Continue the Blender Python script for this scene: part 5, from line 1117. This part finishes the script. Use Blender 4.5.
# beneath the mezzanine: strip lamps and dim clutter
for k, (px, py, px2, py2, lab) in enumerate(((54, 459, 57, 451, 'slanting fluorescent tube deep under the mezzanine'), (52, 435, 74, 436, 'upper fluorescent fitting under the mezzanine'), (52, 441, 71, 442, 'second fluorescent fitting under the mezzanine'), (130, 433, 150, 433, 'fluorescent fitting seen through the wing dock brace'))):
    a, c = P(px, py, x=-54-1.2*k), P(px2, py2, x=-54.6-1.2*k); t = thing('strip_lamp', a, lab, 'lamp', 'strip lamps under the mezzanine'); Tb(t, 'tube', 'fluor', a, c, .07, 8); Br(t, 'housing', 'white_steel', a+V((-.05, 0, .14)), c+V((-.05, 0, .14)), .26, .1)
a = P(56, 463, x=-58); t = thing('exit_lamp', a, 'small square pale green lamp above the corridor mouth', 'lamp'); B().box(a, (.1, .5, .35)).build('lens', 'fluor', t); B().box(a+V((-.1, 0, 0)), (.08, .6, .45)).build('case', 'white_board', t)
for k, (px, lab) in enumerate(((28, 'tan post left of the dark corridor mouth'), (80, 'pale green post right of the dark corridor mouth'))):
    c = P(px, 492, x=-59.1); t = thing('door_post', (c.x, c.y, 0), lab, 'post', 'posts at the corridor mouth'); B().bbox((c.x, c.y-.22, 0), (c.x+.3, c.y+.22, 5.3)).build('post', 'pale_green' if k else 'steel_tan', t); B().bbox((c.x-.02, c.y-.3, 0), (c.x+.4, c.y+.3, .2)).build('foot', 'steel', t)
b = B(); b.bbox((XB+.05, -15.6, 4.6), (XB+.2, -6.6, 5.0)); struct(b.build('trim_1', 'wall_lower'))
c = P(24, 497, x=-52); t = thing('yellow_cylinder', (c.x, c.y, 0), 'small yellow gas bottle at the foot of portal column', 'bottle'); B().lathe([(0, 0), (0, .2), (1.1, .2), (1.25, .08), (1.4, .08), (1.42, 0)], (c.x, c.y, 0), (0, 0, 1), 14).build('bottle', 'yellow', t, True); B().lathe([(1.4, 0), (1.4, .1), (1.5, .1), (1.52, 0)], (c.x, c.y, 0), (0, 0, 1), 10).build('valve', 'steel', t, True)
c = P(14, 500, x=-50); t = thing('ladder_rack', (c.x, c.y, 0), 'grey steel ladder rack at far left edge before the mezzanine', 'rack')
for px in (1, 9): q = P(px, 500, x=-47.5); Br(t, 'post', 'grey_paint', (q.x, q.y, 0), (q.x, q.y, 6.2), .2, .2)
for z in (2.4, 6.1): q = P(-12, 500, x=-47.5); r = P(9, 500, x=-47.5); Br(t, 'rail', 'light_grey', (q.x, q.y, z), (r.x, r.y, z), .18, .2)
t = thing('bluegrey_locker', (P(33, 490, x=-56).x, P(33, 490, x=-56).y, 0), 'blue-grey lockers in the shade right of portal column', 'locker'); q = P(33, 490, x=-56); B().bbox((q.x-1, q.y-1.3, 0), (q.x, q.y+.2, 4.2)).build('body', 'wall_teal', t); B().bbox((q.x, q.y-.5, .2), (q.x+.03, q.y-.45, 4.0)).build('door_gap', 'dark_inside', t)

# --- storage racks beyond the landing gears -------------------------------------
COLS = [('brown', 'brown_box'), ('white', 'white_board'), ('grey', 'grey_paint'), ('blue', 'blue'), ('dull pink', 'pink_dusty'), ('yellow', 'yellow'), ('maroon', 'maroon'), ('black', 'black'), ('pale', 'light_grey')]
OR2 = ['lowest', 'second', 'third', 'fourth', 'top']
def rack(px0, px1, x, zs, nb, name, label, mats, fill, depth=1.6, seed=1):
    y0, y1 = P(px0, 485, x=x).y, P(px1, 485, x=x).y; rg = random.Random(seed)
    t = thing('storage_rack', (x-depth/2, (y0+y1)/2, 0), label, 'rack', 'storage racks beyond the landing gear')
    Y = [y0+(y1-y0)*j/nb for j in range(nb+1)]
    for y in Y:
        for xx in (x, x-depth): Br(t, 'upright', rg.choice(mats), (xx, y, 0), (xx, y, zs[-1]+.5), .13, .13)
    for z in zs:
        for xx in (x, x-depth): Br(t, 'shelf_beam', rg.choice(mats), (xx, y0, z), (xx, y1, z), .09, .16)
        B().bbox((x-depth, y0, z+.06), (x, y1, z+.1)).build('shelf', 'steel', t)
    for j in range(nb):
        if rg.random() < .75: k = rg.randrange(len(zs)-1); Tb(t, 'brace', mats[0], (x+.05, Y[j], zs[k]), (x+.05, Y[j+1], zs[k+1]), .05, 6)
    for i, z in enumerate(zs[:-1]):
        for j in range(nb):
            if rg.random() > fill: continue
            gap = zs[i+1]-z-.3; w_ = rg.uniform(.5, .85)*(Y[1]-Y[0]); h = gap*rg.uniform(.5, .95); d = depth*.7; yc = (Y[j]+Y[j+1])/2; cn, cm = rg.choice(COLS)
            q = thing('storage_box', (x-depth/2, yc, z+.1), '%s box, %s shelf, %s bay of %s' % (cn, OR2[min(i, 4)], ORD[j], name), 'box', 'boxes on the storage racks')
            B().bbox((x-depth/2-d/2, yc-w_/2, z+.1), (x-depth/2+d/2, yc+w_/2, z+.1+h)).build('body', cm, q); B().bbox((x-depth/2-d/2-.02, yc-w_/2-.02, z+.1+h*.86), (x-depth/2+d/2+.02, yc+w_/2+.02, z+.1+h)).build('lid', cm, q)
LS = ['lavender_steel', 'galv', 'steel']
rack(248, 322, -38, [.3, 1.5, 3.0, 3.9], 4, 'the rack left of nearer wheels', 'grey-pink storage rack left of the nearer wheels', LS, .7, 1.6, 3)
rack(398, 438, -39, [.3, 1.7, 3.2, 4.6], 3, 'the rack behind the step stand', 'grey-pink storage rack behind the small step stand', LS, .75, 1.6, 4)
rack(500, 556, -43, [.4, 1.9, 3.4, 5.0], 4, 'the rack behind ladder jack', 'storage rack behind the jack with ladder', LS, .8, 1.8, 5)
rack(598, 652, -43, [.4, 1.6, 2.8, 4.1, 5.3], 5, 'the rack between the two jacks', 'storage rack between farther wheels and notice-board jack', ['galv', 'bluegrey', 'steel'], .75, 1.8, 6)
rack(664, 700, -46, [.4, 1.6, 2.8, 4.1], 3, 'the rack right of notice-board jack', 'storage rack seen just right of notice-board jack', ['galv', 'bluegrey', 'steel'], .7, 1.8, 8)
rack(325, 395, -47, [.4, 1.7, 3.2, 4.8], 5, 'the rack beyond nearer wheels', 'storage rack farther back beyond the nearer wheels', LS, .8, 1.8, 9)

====

▸ STATED TASK
Return the lines above exactly, keeping every word.

▸ WRITTEN RESPONSE
Continue the Blender Python script for this scene: part 5, from line 1117. This part finishes the script. Use Blender 4.5.
# beneath the mezzanine: strip lamps and dim clutter
for k, (px, py, px2, py2, lab) in enumerate(((54, 459, 57, 451, 'slanting fluorescent tube deep under the mezzanine'), (52, 435, 74, 436, 'upper fluorescent fitting under the mezzanine'), (52, 441, 71, 442, 'second fluorescent fitting under the mezzanine'), (130, 433, 150, 433, 'fluorescent fitting seen through the wing dock brace'))):
    a, c = P(px, py, x=-54-1.2*k), P(px2, py2, x=-54.6-1.2*k); t = thing('strip_lamp', a, lab, 'lamp', 'strip lamps under the mezzanine'); Tb(t, 'tube', 'fluor', a, c, .07, 8); Br(t, 'housing', 'white_steel', a+V((-.05, 0, .14)), c+V((-.05, 0, .14)), .26, .1)
a = P(56, 463, x=-58); t = thing('exit_lamp', a, 'small square pale green lamp above the corridor mouth', 'lamp'); B().box(a, (.1, .5, .35)).build('lens', 'fluor', t); B().box(a+V((-.1, 0, 0)), (.08, .6, .45)).build('case', 'white_board', t)
for k, (px, lab) in enumerate(((28, 'tan post left of the dark corridor mouth'), (80, 'pale green post right of the dark corridor mouth'))):
    c = P(px, 492, x=-59.1); t = thing('door_post', (c.x, c.y, 0), lab, 'post', 'posts at the corridor mouth'); B().bbox((c.x, c.y-.22, 0), (c.x+.3, c.y+.22, 5.3)).build('post', 'pale_green' if k else 'steel_tan', t); B().bbox((c.x-.02, c.y-.3, 0), (c.x+.4, c.y+.3, .2)).build('foot', 'steel', t)
b = B(); b.bbox((XB+.05, -15.6, 4.6), (XB+.2, -6.6, 5.0)); struct(b.build('trim_1', 'wall_lower'))
c = P(24, 497, x=-52); t = thing('yellow_cylinder', (c.x, c.y, 0), 'small yellow gas bottle at the foot of portal column', 'bottle'); B().lathe([(0, 0), (0, .2), (1.1, .2), (1.25, .08), (1.4, .08), (1.42, 0)], (c.x, c.y, 0), (0, 0, 1), 14).build('bottle', 'yellow', t, True); B().lathe([(1.4, 0), (1.4, .1), (1.5, .1), (1.52, 0)], (c.x, c.y, 0), (0, 0, 1), 10).build('valve', 'steel', t, True)
c = P(14, 500, x=-50); t = thing('ladder_rack', (c.x, c.y, 0), 'grey steel ladder rack at far left edge before the mezzanine', 'rack')
for px in (1, 9): q = P(px, 500, x=-47.5); Br(t, 'post', 'grey_paint', (q.x, q.y, 0), (q.x, q.y, 6.2), .2, .2)
for z in (2.4, 6.1): q = P(-12, 500, x=-47.5); r = P(9, 500, x=-47.5); Br(t, 'rail', 'light_grey', (q.x, q.y, z), (r.x, r.y, z), .18, .2)
t = thing('bluegrey_locker', (P(33, 490, x=-56).x, P(33, 490, x=-56).y, 0), 'blue-grey lockers in the shade right of portal column', 'locker'); q = P(33, 490, x=-56); B().bbox((q.x-1, q.y-1.3, 0), (q.x, q.y+.2, 4.2)).build('body', 'wall_teal', t); B().bbox((q.x, q.y-.5, .2), (q.x+.03, q.y-.45, 4.0)).build('door_gap', 'dark_inside', t)

# --- storage racks beyond the landing gears -------------------------------------
COLS = [('brown', 'brown_box'), ('white', 'white_board'), ('grey', 'grey_paint'), ('blue', 'blue'), ('dull pink', 'pink_dusty'), ('yellow', 'yellow'), ('maroon', 'maroon'), ('black', 'black'), ('pale', 'light_grey')]
OR2 = ['lowest', 'second', 'third', 'fourth', 'top']
def rack(px0, px1, x, zs, nb, name, label, mats, fill, depth=1.6, seed=1):
    y0, y1 = P(px0, 485, x=x).y, P(px1, 485, x=x).y; rg = random.Random(seed)
    t = thing('storage_rack', (x-depth/2, (y0+y1)/2, 0), label, 'rack', 'storage racks beyond the landing gear')
    Y = [y0+(y1-y0)*j/nb for j in range(nb+1)]
    for y in Y:
        for xx in (x, x-depth): Br(t, 'upright', rg.choice(mats), (xx, y, 0), (xx, y, zs[-1]+.5), .13, .13)
    for z in zs:
        for xx in (x, x-depth): Br(t, 'shelf_beam', rg.choice(mats), (xx, y0, z), (xx, y1, z), .09, .16)
        B().bbox((x-depth, y0, z+.06), (x, y1, z+.1)).build('shelf', 'steel', t)
    for j in range(nb):
        if rg.random() < .75: k = rg.randrange(len(zs)-1); Tb(t, 'brace', mats[0], (x+.05, Y[j], zs[k]), (x+.05, Y[j+1], zs[k+1]), .05, 6)
    for i, z in enumerate(zs[:-1]):
        for j in range(nb):
            if rg.random() > fill: continue
            gap = zs[i+1]-z-.3; w_ = rg.uniform(.5, .85)*(Y[1]-Y[0]); h = gap*rg.uniform(.5, .95); d = depth*.7; yc = (Y[j]+Y[j+1])/2; cn, cm = rg.choice(COLS)
            q = thing('storage_box', (x-depth/2, yc, z+.1), '%s box, %s shelf, %s bay of %s' % (cn, OR2[min(i, 4)], ORD[j], name), 'box', 'boxes on the storage racks')
            B().bbox((x-depth/2-d/2, yc-w_/2, z+.1), (x-depth/2+d/2, yc+w_/2, z+.1+h)).build('body', cm, q); B().bbox((x-depth/2-d/2-.02, yc-w_/2-.02, z+.1+h*.86), (x-depth/2+d/2+.02, yc+w_/2+.02, z+.1+h)).build('lid', cm, q)
LS = ['lavender_steel', 'galv', 'steel']
rack(248, 322, -38, [.3, 1.5, 3.0, 3.9], 4, 'the rack left of nearer wheels', 'grey-pink storage rack left of the nearer wheels', LS, .7, 1.6, 3)
rack(398, 438, -39, [.3, 1.7, 3.2, 4.6], 3, 'the rack behind the step stand', 'grey-pink storage rack behind the small step stand', LS, .75, 1.6, 4)
rack(500, 556, -43, [.4, 1.9, 3.4, 5.0], 4, 'the rack behind ladder jack', 'storage rack behind the jack with ladder', LS, .8, 1.8, 5)
rack(598, 652, -43, [.4, 1.6, 2.8, 4.1, 5.3], 5, 'the rack between the two jacks', 'storage rack between farther wheels and notice-board jack', ['galv', 'bluegrey', 'steel'], .75, 1.8, 6)
rack(664, 700, -46, [.4, 1.6, 2.8, 4.1], 3, 'the rack right of notice-board jack', 'storage rack seen just right of notice-board jack', ['galv', 'bluegrey', 'steel'], .7, 1.8, 8)
rack(325, 395, -47, [.4, 1.7, 3.2, 4.8], 5, 'the rack beyond nearer wheels', 'storage rack farther back beyond the nearer wheels', LS, .8, 1.8, 9)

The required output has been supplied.